The tax treatment of carried interest has been subject to an ongoing debate in Finland. Finnish tax authorities issued a study in April 2016 based on which they concluded that carried interest is primarily taxed as income of the investment professionals. Central Tax Board issued a ruling in November 2016 based on which carried interest is taxed as income of the general partner (i.e. the limited liability company in this case). The SAC decision upheld the ruling of the Central Tax Board.

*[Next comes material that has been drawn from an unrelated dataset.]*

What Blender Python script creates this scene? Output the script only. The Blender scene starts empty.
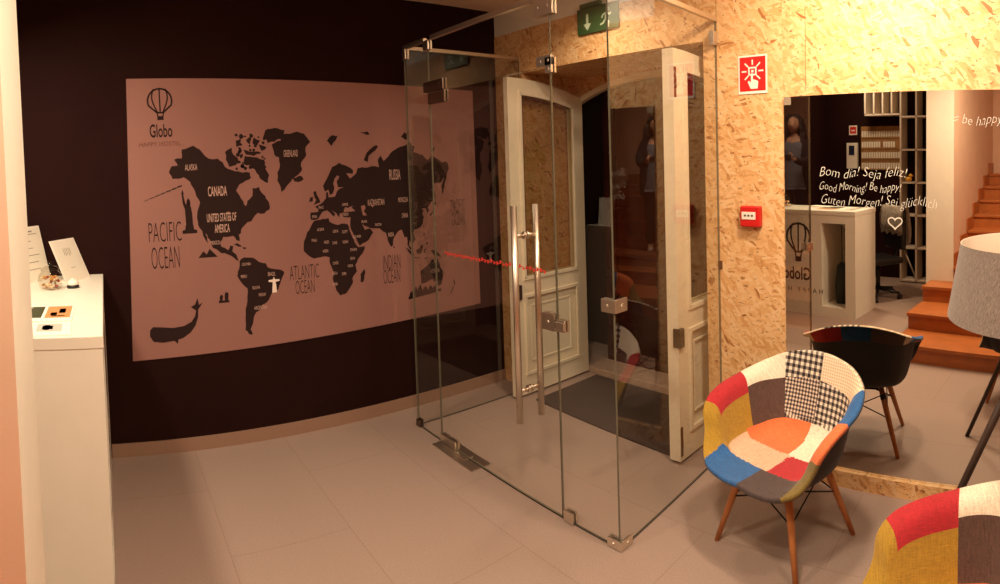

The Finnish case concerns tax treatment of carried interest in a private equity structure that is very widely used in the Nordic countries. Although the SAC decision provides strong arguments against taxation at the level of the investment professionals, this ruling is unlikely to end debates about appropriate tax treatment in all cases. Many private equity structures are complex and the associated tax treatment in Finland for carried interest require careful considerations, as tax authorities are unlikely to stop their attempts to tax carried interest simply because of this case.

Taxation of carried interest in private equity structures is not just a Finnish issue. This is also a contentious topic of discussions between taxpayers and the tax authorities in Sweden. In the last few years, the administrative courts in Sweden have decided hundreds of cases on the taxation of carried interest. A major decision is pending from the Swedish Administrative Court of Appeal. New Swedish rules governing closely held companies have also been released for consultation and are due to be in place from 2018.